The Weekly Standard: al-Qaeda In Iraq (continues on to page 2)
What I learned from this article is that the organization of al-Qaeda (which is composed primarily of Sunni) is pursuing a ideology. That ideology was thought up by Sayyid Qutb in the 50's and 60's, his thoughts were that "god alone has the power to make laws and to judge." So when leaders make laws and judge each other in a non religious way they are disobeying God. Muslims who obey these leaders, are "treating their leaders as gods" so are guilty of polytheism, the worst sin. This then makes them unbelievers and not true Muslims, regardless of whether they otherwise obey Muslim law and practice. This ideology is properly called takfirism. Osama bin Laden and his senior lieutenant, Ayman al Zawahiri take this ideology even further by believing that only states that rule according to sharia as well as work actively to spread "righteous rule" across the earth are they "legitimate".

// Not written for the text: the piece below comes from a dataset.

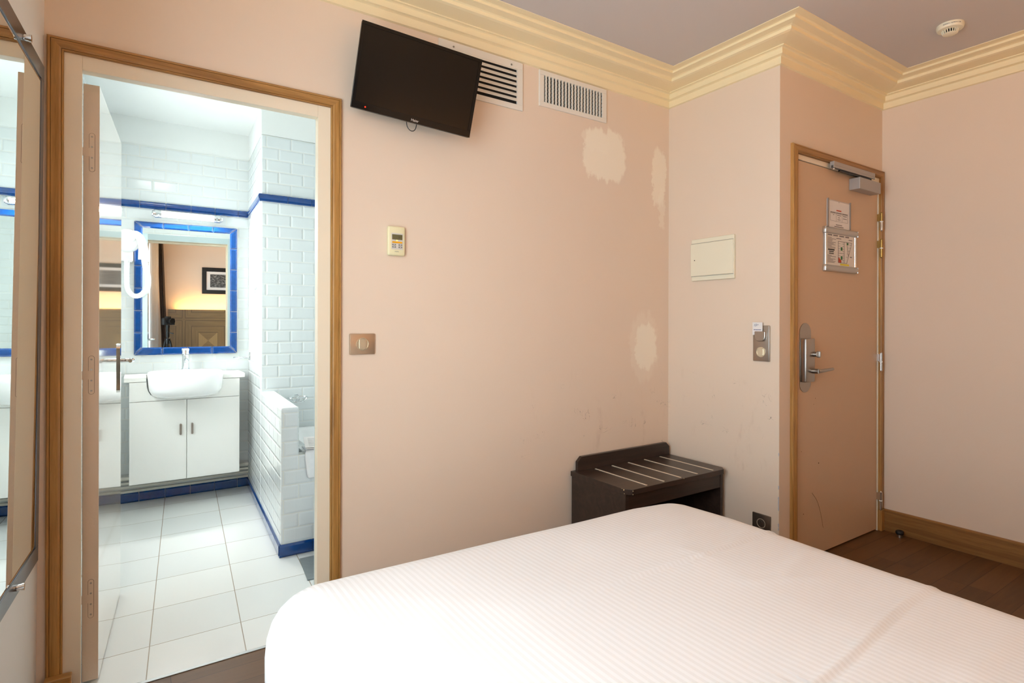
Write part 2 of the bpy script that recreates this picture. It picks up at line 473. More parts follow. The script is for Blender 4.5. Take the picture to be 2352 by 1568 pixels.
def tube(bm, pts, r, n=12, k=8, smooth=True, rfun=None):
    P = smooth_path(pts, k) if smooth else [Vector(p) for p in pts]
    u = None; prev = None
    for i, p in enumerate(P):
        d = (P[min(i + 1, len(P) - 1)] - P[max(i - 1, 0)]).normalized()
        if u is None: u, _ = frame_of(d)
        u = (u - d * u.dot(d)).normalized(); v = d.cross(u)
        rr = rfun(i / (len(P) - 1)) if rfun else r
        ring = [bm.verts.new(p + rr * (math.cos(2 * PI * j / n) * u + math.sin(2 * PI * j / n) * v)) for j in range(n)]
        if prev:
            for j in range(n): bm.faces.new([prev[j], prev[(j + 1) % n], ring[(j + 1) % n], ring[j]])
        else: bm.faces.new(ring[::-1])
        prev = ring
    bm.faces.new(prev)


def obj(name, bm, mat, parent=None, smooth=False, bevel=0.0, angle=40, label=None):
    bmesh.ops.recalc_face_normals(bm, faces=bm.faces)
    me = bpy.data.meshes.new(name); bm.to_mesh(me); bm.free()
    if isinstance(mat, (list, tuple)):
        for m in mat: me.materials.append(m)
    else: me.materials.append(mat)
    if smooth:
        me.polygons.foreach_set('use_smooth', [True] * len(me.polygons))
        me.set_sharp_from_angle(angle=math.radians(angle))
    o = bpy.data.objects.new(name, me); C.objects.link(o)
    if label: o['label'] = label
    if parent:
        o.parent = parent
        o.matrix_parent_inverse = world_of(parent).inverted()
    if bevel:
        b = o.modifiers.new('bevel', 'BEVEL'); b.width = bevel; b.segments = 2; b.limit_method = 'ANGLE'
    return o


def world_of(o):
    m = o.matrix_basis.copy()
    if o.parent: m = world_of(o.parent) @ o.matrix_parent_inverse @ m
    return m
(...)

I also learned that al-Qaeda in Iraq (AQI), headed by Abu Musab al Zarqawi, is even more extremist with the ideology that most of the other al-Qaeda organizations. Zarqawi insists that the duty to convert or kill apostates supersedes even the duty to wage war against the regular unbeliever. Now, AQI has also attacked Western targets, he was implicated in the 2002 murder of USAID official Lawrence Foley in Jordan, and in the bombing of the United Nations office in Baghdad on August 19, 2003. But he mainly concentrates on Shia tagets. AQI has targeted mainly Iraqis, with its preferred weapon is suicide car-bombings, aimed at places where large numbers of Iraqi civilians, especially Shia, congregate. AQI also attacks judges in Iraq because they take away from God his power to judge. It even formally declared the establishment of the Islamic State of Iraq.
Questions I had while reading the text:
Why do the Sunni hate the Shia?
How big is AQI?
What many of the total al-Qaeda insurgents are specifically part of AQI?